Holmes acknowledged that his own lack of business awareness played a role in the situation. “I don’t really I got I don’t know the business. I was kept in the dark of what was going on all the time. I was more happy drinking, you know, doing my own things,” he admitted.
Holmes has not indicated any legal action at this time. His comments mark one of his most direct public statements on the matter.
The dispute is not a new one — it has been simmering for years and has become a defining point of contention between the two former bandmates. Holmes has made clear that any possibility of a reunion hinges entirely on the resolution of this issue.
As reported by Ultimate Metal, Holmes stated that he would never consider returning to W.A.S.P. unless Lawless agreed to pay him the publishing royalties he claims are owed to him. The guitarist joined the band in 1982, remained until 1990, returned in 1996, and stayed until 2001. That tenure spans the band’s most commercially significant era, making the credit-and-royalty question all the more consequential.
Lawless, for his part, has pushed back firmly against Holmes’s accusations. Blabbermouth reported that Lawless directly denied Holmes’s claim that the guitarist was “screwed” out of royalties, stating flatly, “That is not true.” He rejected the assertion that Holmes was owed any unpaid royalties for the albums he performed on, offering a starkly different account of the financial arrangements within the band.

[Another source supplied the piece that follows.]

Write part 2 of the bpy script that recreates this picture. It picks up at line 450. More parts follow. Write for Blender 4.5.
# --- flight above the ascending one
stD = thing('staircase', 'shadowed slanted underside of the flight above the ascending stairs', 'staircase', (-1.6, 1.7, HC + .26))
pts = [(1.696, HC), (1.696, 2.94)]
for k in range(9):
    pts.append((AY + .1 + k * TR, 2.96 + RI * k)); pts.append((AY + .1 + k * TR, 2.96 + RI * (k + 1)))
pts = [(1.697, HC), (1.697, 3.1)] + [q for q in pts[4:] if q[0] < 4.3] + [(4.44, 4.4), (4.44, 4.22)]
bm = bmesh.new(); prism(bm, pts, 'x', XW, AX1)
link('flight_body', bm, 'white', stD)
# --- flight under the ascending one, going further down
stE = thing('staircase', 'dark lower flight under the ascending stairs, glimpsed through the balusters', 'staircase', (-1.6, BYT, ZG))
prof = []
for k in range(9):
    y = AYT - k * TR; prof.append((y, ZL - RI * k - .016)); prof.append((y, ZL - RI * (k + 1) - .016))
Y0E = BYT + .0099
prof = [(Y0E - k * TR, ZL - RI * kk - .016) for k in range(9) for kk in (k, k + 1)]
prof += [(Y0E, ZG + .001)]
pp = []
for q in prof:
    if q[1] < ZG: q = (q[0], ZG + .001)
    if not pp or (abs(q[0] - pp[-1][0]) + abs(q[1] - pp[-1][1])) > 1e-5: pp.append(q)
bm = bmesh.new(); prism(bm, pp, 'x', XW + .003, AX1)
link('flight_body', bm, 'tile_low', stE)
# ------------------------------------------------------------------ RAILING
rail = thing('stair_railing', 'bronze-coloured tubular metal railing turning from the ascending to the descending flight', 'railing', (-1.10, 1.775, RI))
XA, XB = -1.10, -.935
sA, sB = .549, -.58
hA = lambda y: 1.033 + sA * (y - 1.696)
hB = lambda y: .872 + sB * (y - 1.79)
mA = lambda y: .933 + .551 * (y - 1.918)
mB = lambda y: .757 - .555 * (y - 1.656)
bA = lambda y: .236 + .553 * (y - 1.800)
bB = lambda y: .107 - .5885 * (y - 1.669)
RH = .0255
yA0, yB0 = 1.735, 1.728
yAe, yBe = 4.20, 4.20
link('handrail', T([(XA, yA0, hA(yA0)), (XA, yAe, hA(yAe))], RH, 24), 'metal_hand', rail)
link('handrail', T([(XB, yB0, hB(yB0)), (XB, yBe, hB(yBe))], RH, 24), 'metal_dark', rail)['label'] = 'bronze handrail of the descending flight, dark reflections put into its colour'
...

Holmes has also described consulting a lawyer around 2006–2007 to look into his publishing situation. The Metal Voice noted that the review reportedly revealed Holmes had been listed as a session player rather than a credited songwriter — a distinction that carries significant financial implications. In the music industry, being classified as a performer rather than a co-author means a musician can appear on a hit album and still receive little to no publishing income. Publishing rights govern royalties from streaming, licensing, and public performance.
The broader context of the dispute reflects a well-documented pattern in rock music, where the line between performance credits and songwriting ownership has long been a source of conflict. Holmes’s complaint is essentially that his contributions were treated as performance-only work rather than co-authorship, stripping him of the long-term income that publishing rights provide. A 2025 podcast episode showed that Holmes has continued to cite these unresolved publishing rights issues — alongside his personal conflict with Lawless — as the primary reasons he has no interest in rejoining the band. No lawsuit has been confirmed, and the dispute remains a public war of words with no resolution in sight.